Você poderia argumentar: “mas o ouro já não foi usado como moeda mesmo tendo esse problema? Por qual razão o Bitcoin não pode?”
A resposta para isso é bastante simples: nós nunca usamos ouro propriamente como moeda no mundo moderno. Primeiramente, a experiência antiga com moedas de ouro é bastante ruim. Como coloca Groseclose (1967), a maioria das moedas de ouro da Antiguidade e da Idade Média era transacionada com desconto devido à desconfiança dos mercadores com o sistema monetário. Desde Nero as moedas eram cunhadas com uma quantidade de ouro menor do que atestavam em valor de face e como resultado muitos mercadores realizavam operações apenas com desconto de valor.
Segundo é que a própria evolução da moeda tornou o uso do ouro obsoleto. Isso é visível na própria evolução financeira moderna. Por qual razão um mercador andaria por aí com moedas pesadas de ouro para realizar suas atividades? Como confiar que o príncipe local não diluiu a quantidade de ouro nas moedas?
A resposta para esse problema foi a invenção das notas promissórias (Bank Notes). Para verificar a qualidade de suas moedas de ouro, um mercador poderia ir a um ourives ou a um negociante de câmbio local e pedir a ele para atestar a qualidade de suas moedas. Com o tempo, os mercadores acharam melhor deixar as moedas com os ourives e cambistas em troca de um papel assinado por eles atestando a existência e qualidade das moedas. Após isso, alguns passaram a confiar tanto nesses papeis que sequer voltavam ou se importavam se o ouro estava nos cofres do ourives ou se ele fora emprestado a um terceiro.
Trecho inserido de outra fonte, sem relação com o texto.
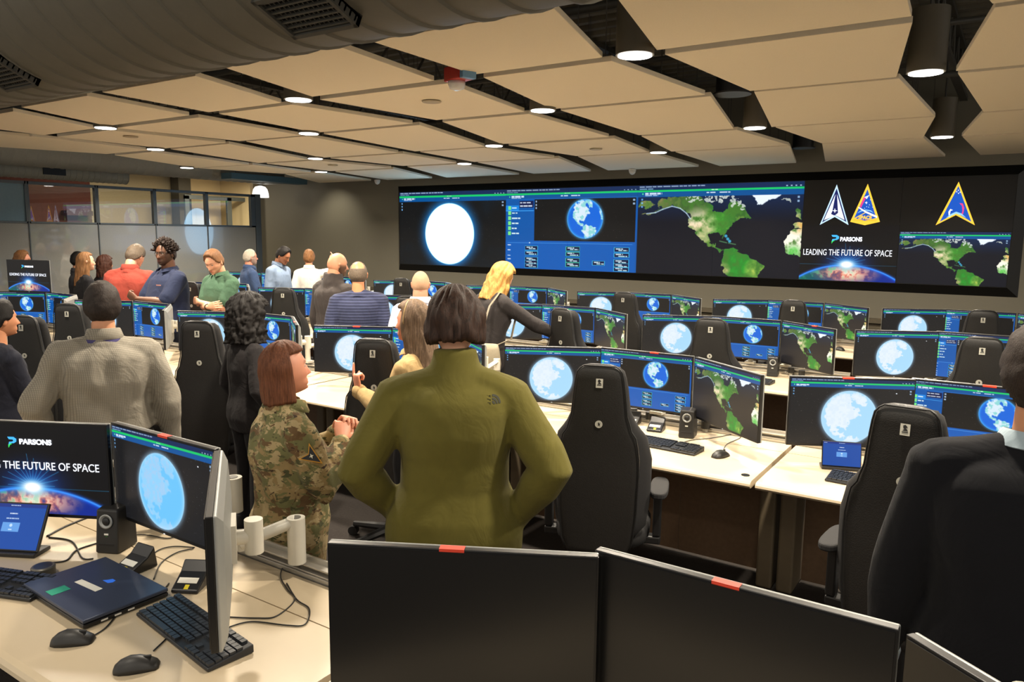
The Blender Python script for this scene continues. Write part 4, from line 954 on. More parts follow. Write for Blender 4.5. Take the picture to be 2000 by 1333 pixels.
def make_chair(label, loc, rz):
    t = thing('task_chair', label, 'chair', loc, rz, 'tall black task chairs')      # faces +y, back towards -y
    tb = [(.40, .14), (.47, .17), (.62, .185), (.85, .192), (.96, .18), (1.03, .145), (1.10, .128), (1.22, .118), (1.285, .105), (1.31, .088), (1.322, .05)]
    yb = lambda z: -.235-.07*max(0, z-.9)
    zs = [.40, .43, .47, .55, .62, .7, .8, .88, .94, .98, 1.01, 1.04, 1.08, 1.14, 1.2, 1.25, 1.285, 1.303, 1.315, 1.322]
    rs = []
    for z in zs:
        q = .022 if z < 1.28 else .022*(1-(z-1.28)/.05)+.004
        rs.append(sring(interp(tb, z), yb(z)-q, yb(z)+q, z))
    MB().rings(rs).build('back_shell', m_leather, t, smooth=True)
    tf = [(.46, .17), (.52, .22), (.65, .238), (.85, .24), (.96, .215), (1.03, .165), (1.09, .138), (1.2, .125), (1.27, .112), (1.30, .085)]
    rs = []
    for z in [.46, .48, .52, .58, .65, .75, .85, .91, .96, 1.0, 1.03, 1.06, 1.09, 1.15, 1.2, 1.25, 1.28, 1.295, 1.30]:
        q = .045*min(1, (1.305-z)/.03) if z > 1.27 else .045*min(1, .4+(z-.46)/.06); y0 = yb(z)+.068
        rs.append([(x, y+.55*max(0, abs(x)-.12)**1.3*1.6, z_) for x, y, z_ in sring(interp(tf, z), y0-q, y0+q, z, e_=2.6)])
    MB().rings(rs).build('back_cushion', m_cloth, t, smooth=True)
    seat = MB()
    rs = [sring(.235*k_, -.20*k_+.02, .27*k_+.02, z, e_=3.2) for z, k_ in ((.40, .9), (.415, .98), (.45, 1.0), (.48, .99), (.497, .93), (.502, .8))]
    seat.rings(rs).build('seat', m_cloth, t, smooth=True)
    p_ = MB()
    pts = [(interp(tb, z)*.985*sgn, yb(z)-.018, z) for sgn, zz in ((1, zs[1:-1]), (-1, zs[1:-1][::-1])) for z in zz]
    p_.tube(pts, .0035, 6).build('piping', m_rub, [c for c in t.children if c.name.startswith('back_shell')][0], smooth=True)
    shell_ = [c for c in t.children if c.name.startswith('back_shell')][0]
    for s_ in (-1, 1):
        a = MB(); a.box(s_*.27-.02, s_*.27+.02, -.06, .0, .44, .66); a.box(min(s_*.2, s_*.29), max(s_*.2, s_*.29), -.06, .0, .40, .44).build('armrest_post', m_rub, t, bevel=.008)
        rs = [sring(.045, -.15, .13, z, e_=3, dx=s_*.275) for z in (.66, .675, .69)]; MB().rings(rs).build('armrest', m_cloth, t, bevel=.008)
    MB().cyl(0, 0, .12, .40, .03, 16).box(-.1, .1, -.12, .12, .36, .40).build('gas_column', m_rub, t, smooth=40)
    b = MB(); b.cyl(0, 0, .08, .13, .045, 16)
    for i in range(5):
        a_ = 2*PI*i/5+.3; b.tube([(0, 0, .11), (math.cos(a_)*.30, math.sin(a_)*.30, .075)], [.03, .018], 8)
    sb_ = b.build('star_base', m_rub, t, smooth=40)
    for i in range(5):
        a_ = 2*PI*i/5+.3; M = MB(); M.M = Matrix.Translation((math.cos(a_)*.31, math.sin(a_)*.31, .03)) @ Matrix.Rotation(PI/2, 4, 'X'); M.cyl(0, 0, -.022, .022, .03, 16); M.build('caster', m_rub, sb_, smooth=40)
    # label plate and round emblem on the back shell
    zl = 1.235; M = MB(); M.M = Matrix.Translation((0, yb(zl)-.0245, zl)) @ Matrix.Rotation(R(-4), 4, 'X'); M.box(-.016, .016, -.001, .001, -.021, .021).build('label_plate', m_emb, shell_)
    M = MB(); M.M = Matrix.Translation((0, yb(zl)-.0262, zl)) @ Matrix.Rotation(R(-4), 4, 'X') @ FACE
    M.prism([(-.007, .014), (.0, .018), (.008, .010), (.002, .006), (.007, .0), (.010, -.004), (-.009, -.004), (-.002, .002), (-.006, .006)], 0, .0006).prism([(-.010, -.007), (.010, -.007), (.010, -.010), (-.010, -.010)], 0, .0006).build('label_mark', m_rub, shell_)
    zl = 1.04; M = MB(); M.M = Matrix.Translation((0, yb(zl)-.024, zl)) @ Matrix.Rotation(PI/2, 4, 'X'); M.lathe([(.0175, 0), (.0175, .002), (.001, .0022)], seg=24).build('round_emblem', m_emb, shell_)
    M = MB(); M.M = Matrix.Translation((0, yb(zl)-.0265, zl)) @ FACE; M.prism([(-.006, -.008), (-.001, -.002), (-.004, .006), (.002, .010), (.002, .003), (.008, .006), (.004, -.003), (.007, -.009), (.0, -.004)], 0, .0006).build('emblem_mark', m_rub, shell_)
    return t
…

O que importava era a confiança nos papéis.
Mesmo na época do Padrão-Ouro de 1666 as pessoas não usavam ouro para realizar suas trocas, mas papeis pintados emitidos pelo estado nos quais elas confiavam mesmo sabendo que o ouro não estava lá.
O Bitcoin e outras criptos podem ter seu preço elevado e alta capitalização, mas isso não é indicador para algo ser moeda ou não (do contrário, ações seriam moeda também). Elas ainda são pouco usadas como meios de transação e apenas em mercados de nicho. Usando uma linguagem keynesiana, o Bitcoin é mais um ativo que apresenta baixa demanda por transações e mais demanda por especulação. Sua recente subida tem mais relação ao seu uso como ativo de hedge do que como moeda. Cerca de 78% de todos os Bitcoin estão sendo mantidos em carteiras por investidores apenas pela esperança de que ele irá se valorizar no futuro.
Ele pode ser um bom ativo financeiro, mas está longe de ser uma moeda.
BIBLIOGRAFIA
– MENGER, Carl. Principles of Economics. Ludwig von Mises Institute, Auburn, 1871 [2007];
– VON MISES, Ludwig. The Theory of Money and Credit. Skyhorse Publishing, Inc., 1912 [2013];
– ALCHIAN, Armen A. Why Money?. Journal of Money, Credit and Banking, v. 9, n. 1, p. 133-140, 1977;
– BRUNNER, Karl; MELTZER, Allan H. The Uses of Money: money in the theory of an exchange economy. The American Economic Review, v. 61, n. 5, p. 784-805, 1971;
– JEVONS, William Stanley. Money and the Mechanism of Exchange. D. Appleton, 1876;
– GROSECLOSE, Elgin Earl. Money and Man: a survey of monetary experience. F. Ungar Pub. Co., 1967.
NOTA: Para uma abordagem mais elaborada da teoria monetária por um ponto de vista das transações consultar o excelente “OSTROY, Joseph M.; STARR, Ross M. The Transactions Role of Money. Handbook of Monetary Economics, v. 1, p. 3-62, 1990.”